Time was, when Johnny Depp’s name attached to a movie could be interpreted as a guarantee of quality, but to be fair, it’s been a while since that maxim held true. A once keen ability to pick the right project has lately foundered amidst a welter of vanity puff-pieces. So it’s heartening to report that Black Mass is a major step in the right direction, with Depp submitting his best performance in a very long time.

Here, he’s depicting real life  villain James ‘Whitey’ Bulger, a career criminal who operated successfully around his home town of Boston over a period of thirty years, largely because his brother, Bobby, was a senator and his best friend, John Connolly,  an FBI agent. Bulger cannily formed an ‘alliance’ with Connolly, trading inside information on his rivals to ensure that he could operate his web of vice and murder with complete impunity.

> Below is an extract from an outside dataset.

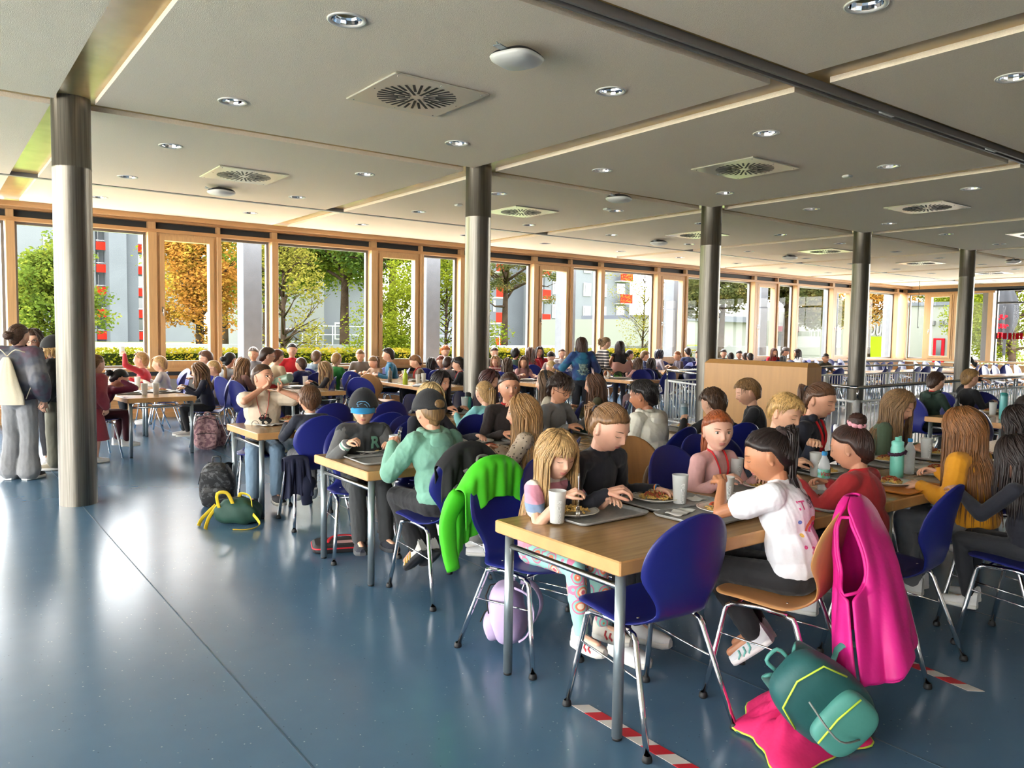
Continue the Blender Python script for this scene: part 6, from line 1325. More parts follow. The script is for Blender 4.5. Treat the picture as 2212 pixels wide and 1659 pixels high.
v = snap(zt(1192, 918), .05, .05); m = MB(); m.lathe([(0, 0), (.034, 0), (.034, .17), (.028, .19)], 24); t = empty('drinking_bottle', (v.x, v.y, TT)); m.build('body', mat('white_metal', S(200, 200, 198), .3), t); MB().lathe([(.03, .188), (.03, .215), (0, .218)], 24).build('cap', black, t); tag(t, 'white bottle with black cap left of the boy with glasses', 'bottle')
# green cycling helmet
v = zt(1336, 815); t = empty('bicycle_helmet', (v.x, v.y, TT+.002)); m = MB(); q = sph(32, 20)[0]; q = q[:] ; P = q*np.array([.13, .10, .12]); P[:, 2] = np.maximum(P[:, 2], 0); m.add(P, sph(32, 20)[1], True); m.build('shell', mat('green_helmet', S(66, 140, 40), .3, col2=S(30, 40, 28), scale=14, lo=.48, hi=.52), t); m = MB()
for k in range(7): a = -.9+k*.3; m.tube([V3(.118*math.cos(b), .10*math.sin(a)*(.8+.2*math.cos(b)), .122*math.sin(b)*math.cos(a*.8)+.002) for b in np.linspace(.5, 2.6, 8)], .008, 6)
m.build('vent', black, t); tag(t, 'green and black bicycle helmet lying on the fifth window table', 'helmet')
# ------------------------------------------------------------ held things
def g(key, i): r = Pp[key]; return W_(r, r['grips'][i]), r
p, r = g('blond', 1); cutlery('fork', p+V3(0, 0, .09), p+V3(-.005, -.01, -.115), (0, -1, 0), 'fork held upright by the small blond girl', .22)
p, r = g('black', 1); q = zt(1385, 1062, TT+.06); cutlery('fork', p, (q.x, q.y, q.z), (0, 0, 1), 'fork in the right hand of the black sweater girl', float(np.linalg.norm(V3(*q)-p))+.05)
p, r = g('white', 0); q = zt(1572, 1092, TT+.045); cutlery('spoon', p, (q.x, q.y, q.z), (1, 0, .3), 'spoon held by the girl in the white t-shirt', float(np.linalg.norm(V3(*q)-p))+.03)
p, r = g('cap', 1); q = zt(765, 965, TT+.06); cutlery('fork', p, (q.x, q.y, q.z), (0, 0, 1), 'fork in the hand of the blue peaked cap boy', float(np.linalg.norm(V3(*q)-p))+.04)
p, r = g('mint', 0); cutlery('fork', p+V3(0, 0, -.04), p+V3(.07, .02, .09), (0, 1, 0), 'fork held up by the mint hoodie boy', .19)
p, r = g('glasses', 0); cutlery('spoon', p, p+V3(.02, .02, .12), (0, 1, 0), 'wooden coloured spoon held up by the boy with black glasses', .17)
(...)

Depp has worked hard to make himself look unattractive – complete with thinning hair, bad teeth and pale blue eyes, he’s hardly recognisable as his former self. Initial fears that this is simply going to be a ‘makeup led’ performance are soon quashed, as he submits a convincing turn as a repellent psychopath, a man who can skip from helping an old lady with her shopping, to shooting a man point blank in the face, without raising so much as an eyebrow.

There’s a lot of unflinching violence on show here, but its matched by a sharp script by Mark Mallouk and Jez Butterworth and there’s the added bonus of a supporting cast to die for – Joel Edgerton, Benedict Cumberbatch, Kevin Bacon, Peter Sargaard… Seriously, there’s enough talent on show here to fill several movies; but there’s no denying that this is Depp’s film and he has a field day with it.

Like many real life stories, if presented as a piece of fiction, this would seem unlikely. Stay in your seat for the closing credits which offer glimpses of the real protagonists and we’re finally able to fully appreciate the lengths to which director Scott Cooper has gone to ensure that his actors resemble the major players.